Wintgens: One of the challenges is to manage a convergence between Ucits and the AIFMD in terms of process, cost, distribution and market approach, even if we know that we have deep capability to do so and that we have the international reputation to fix it. Another is how we manage the increased competition from fund domiciles in Asia and how we will leverage on these markets.

Partsch: What we need is to convince the funds community that Luxembourg is a place for alternatives. Real estate and infrastructure have already taken off in 2004, while private equity started a little later. Today, in the course of the implementation of the AIFMD, many countries want to compete and Luxembourg should confirm today that it can become the place of reference for alternative funds.

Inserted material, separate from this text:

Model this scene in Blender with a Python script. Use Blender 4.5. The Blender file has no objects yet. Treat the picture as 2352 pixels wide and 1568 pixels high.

Thomas: Luxembourg is considered as the jurisdiction of choice for many fund companies, but it now needs to be seen as having providers who are the strategic partners for asset managers and investment product owners. To this extent, where providers succeed in “wrapping themselves” around key clients and linking their own growth and development to that of their clients by providing additional value-added services and support, the domicile will be seen as even more attractive.

Voss: One of the challenges for Luxembourg is the fact that there is less flexibility out there in terms of regulation and there’s much more harmonisation now at the European level. The European Securities and Markets Authority and other entities have more powers than ever before.  

Thommes: Another concern is the ongoing discussion about a financial transaction tax, which would have negative effects not only on the asset management and fund industry, but foremost on the investors themselves.